And, don't forget...designer tennis shoes and jeans...fancy wigs or corn rows and extensions in their hair(costing $45 and up to have done in the beauty salons), long, artificial nails applied and done every week, rings on most every finger, gold chains, and huge earrings, and those big, fancy hats on Sundays. I can't afford any of that stuff, and wouldn't want to. But, the entitlement crowd people who can buy expensive food far better than I, all seem to be able to pay for the same "uniforms" to wear when they are complaining about their impoverished condition.
It’s sad that all of those stereotypes are true, but they are.
I volunteer for an organization that provides school supplies and clothes to single parent families and also gathers donations for Christmas gifts to needy families. My mother is the head of the organization.

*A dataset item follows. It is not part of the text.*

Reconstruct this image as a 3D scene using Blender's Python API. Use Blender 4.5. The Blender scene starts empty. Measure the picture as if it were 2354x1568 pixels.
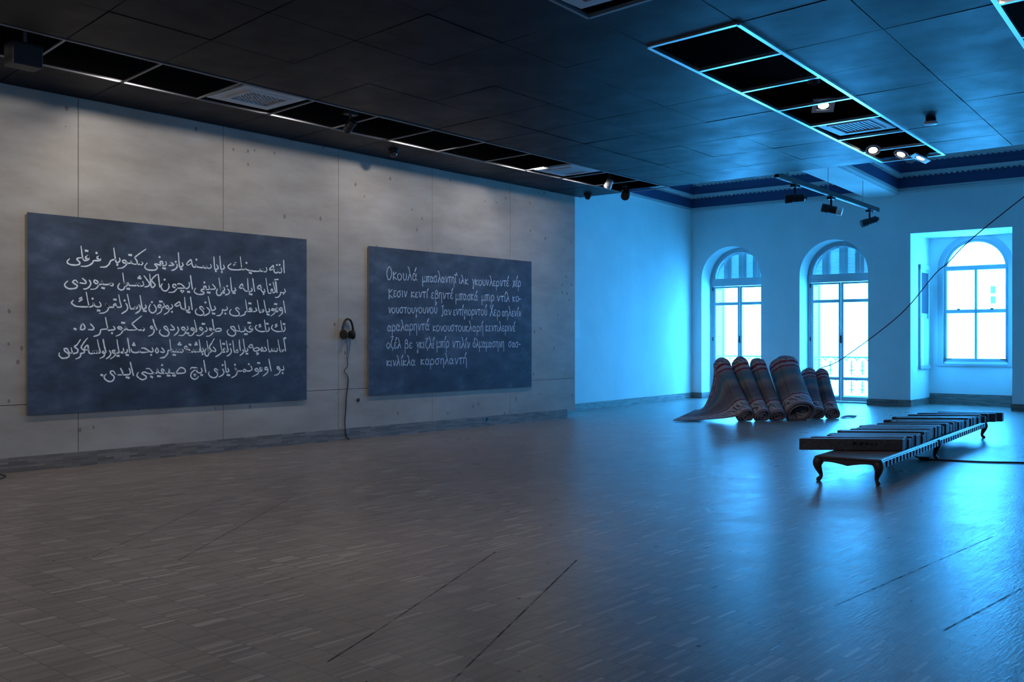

During the course of the year, you could count on two hands the number of people looking for help, but when those two events come around near the end of the year, the termites come out of the woodwork en masse!
I’ll never forget last year: a black woman comes in with 5 kids, all dressed in ratty clothes and shoes that are falling apart. Meanwhile, mom pulled up in a 2009 Mercedes (leased, according to her), hair all done up nice, new shoes and dress, long manicured nails, and jewelry just dripping from everywhere she could put a bauble.
We helped out the kids as best we could, but the mother still had the nerve to come up to me and say, “This all you got?” pointing to the table full of “give aways.” I told her that was all we could afford to give for her family. So what does she do? She goes around the table, grabs 2 more backpacks full of school supplies and starts to walk out.
My mother, the old Scottish broad she is, stood right in front of the woman at the door and demanded she put down the backpacks and leave. She made such a stink that we had to call the police; meanwhile her kids are sitting there quiet and well-behaved. Quite the role model, eh?